After engaging in this snobbery and judgment of my fellow man, and eating all the doughnuts, we got into a boat which sped off, leaving a cloud of diesel fumes in its wake, and parked a few hundred yards down the river, next to a tree full of probiscis monkeys and another boat, which was much bigger, with two whole decks of sightseers and a man smoking a cigarette as he tried to light the barbecue grill at the back of the boat. Oh, and a honking big diesel engine that continued to run as the larger boat bobbed up and down near the monkeys, giving us a delicious taste of half-burned hydrocarbons until it, apparently randomly, decided to depart. Now, you might conclude from this that I don't have much affection for monkeys, or for human beings, but it's not like that. I'm unconvinced that monkeys enjoy having a constant stream of humans in noisy boats appear and then vanish again, or that it's healthy to have all these diesel fumes spewed everywhere. But then I keep seeing signs that Sabah isn't the richest place on Earth, and that gives you the feeling that the people who live here have to have some way to make ends meet, and if that involves driving tourists up and down the river, at least it's better than chopping down all the trees so they can be made into chopsticks/'authentic' furniture/guidebooks for future backpacking tourists. It's complicated, and I'm not going to help matters by simplifying things here.

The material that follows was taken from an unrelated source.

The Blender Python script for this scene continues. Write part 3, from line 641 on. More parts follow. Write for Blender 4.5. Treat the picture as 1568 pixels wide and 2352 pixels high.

Anyway, we spent an hour aimlessly going up and down the river. Every time a monkey was sighted, the boat would pull up, everyone would yell at the monkey to turn round and have its photo taken, the monkey would avoid eye contact, and then we'd pootle off to the next set of primates, before heading back to the dock. When we returned, they'd laid on dinner for us, which was great for everyone else, but because I was the token vegetarian I got a bowl of hot water with something green floating in it, some cucumber (which wasn't bad) and a tray of bitter melon. Yum yum yum.
The rain came down again, so everyone donned their plastic ponchos once more and went out to the boats, which fairly pointlessly took us down the river looking for fireflies, which avoid going out in the rain, and then we went back to the dock, and to the coach, and then had another two hour journey (this time through the dark) back to Kota Kinabalu.
Now freezing cold (which is ridiculous in the tropics) we took a shower to warm up, then went back to Little Italy for a pizza, as appropriately for Malaysia as we could cope with.